Black history in Greenwich Village, the East Village, and NoHo is not abstract. It is tied to specific buildings, specific addresses, and specific institutions that helped shape the course of American history.

Two of the most powerful examples are the African Free School in Greenwich Village and the NAACP’s national headquarters at 70 Fifth Avenue.

African Free School No. 3

120 West 3rd Street, Greenwich Village

Founded in 1787 by the New-York Manumission Society, the African Free School system was created to educate the children of free and formerly enslaved Black New Yorkers. At a time when education for Black children was rare and often actively resisted, these schools were an extraordinary commitment to literacy and advancement.

One of these schools, African Free School No. 3, was located at 120 West 3rd Street in Greenwich Village. Its presence places early Black educational history squarely within our neighborhood.

The curriculum emphasized reading, writing, mathematics, geography, and moral philosophy. The goal was not simply basic instruction, but preparation for leadership and civic participation.

Graduates of the African Free School system included figures such as James McCune Smith and Henry Highland Garnet, both of whom became leading abolitionist voices in the 19th century.

You can read more about African Free School No. 3 and its significance in our neighborhood here:
African Free School #3, 120 West 3rd Street

This history makes clear that Greenwich Village was not only a center of artistic experimentation in the 20th century. It was also home to early efforts to expand opportunity and education for Black New Yorkers.

NAACP at 70 Fifth Avenue

Greenwich Village

From 1914 to 1923, 70 Fifth Avenue served as the national headquarters of the NAACP. Located at the southwest corner of 13th Street in Greenwich Village, the building became a central hub for civil rights advocacy in the early 20th century.
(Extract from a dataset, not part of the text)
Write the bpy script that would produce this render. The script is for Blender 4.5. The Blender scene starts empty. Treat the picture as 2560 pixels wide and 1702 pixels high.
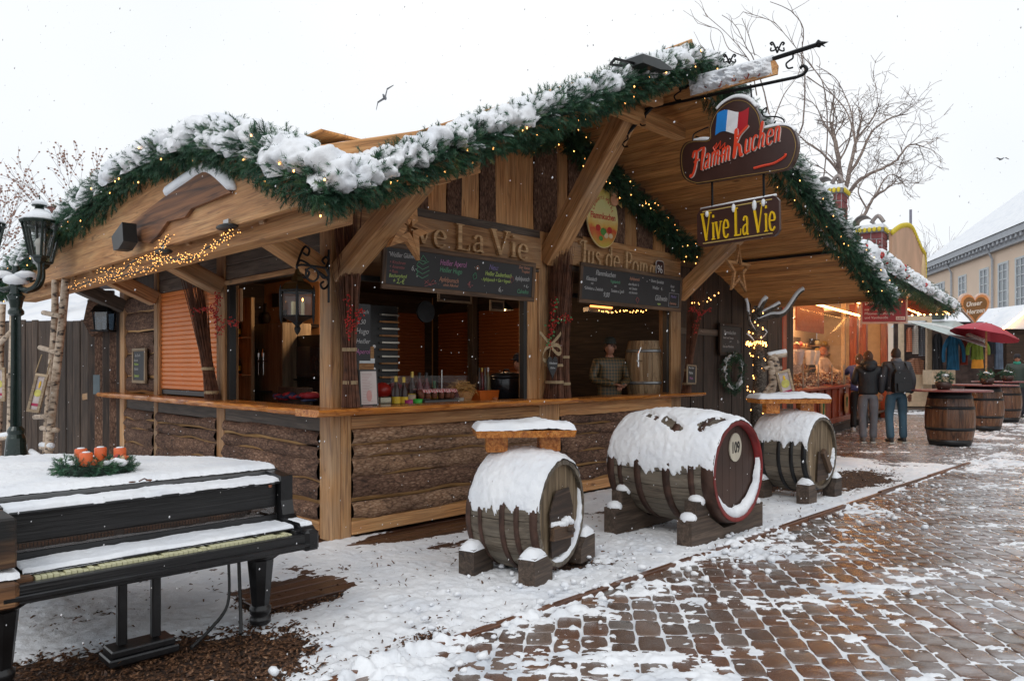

Under the leadership of W. E. B. Du Bois, the NAACP published The Crisis magazine from this address. The publication reported on racial violence, advocated for federal anti-lynching legislation, protested segregation in the federal workforce, and challenged racist cultural portrayals such as The Birth of a Nation.

No. 70 Fifth Avenue was not simply office space. It was an engine of national reform operating from within our neighborhood.

Village Preservation has documented this history extensively, including the building’s role in publishing, organizing, and shaping public debate during a critical period in American civil rights history.

To learn more about 70 Fifth Avenue and its connection to the NAACP and W. E. B. Du Bois, read our full post here: Civil Rights, the NAACP, and W.E.B. DuBois: The African American history tied to 70 Fifth Avenue

These two sites, 120 West 3rd Street and 70 Fifth Avenue, remind us that Black history is deeply embedded in the physical fabric of our neighborhoods.

Classrooms prepared young minds for leadership.
Publishing offices amplified calls for justice nationwide.

Both stand within the streets we walk today.

And both are essential to understanding the full history of Greenwich Village, the East Village, and NoHo.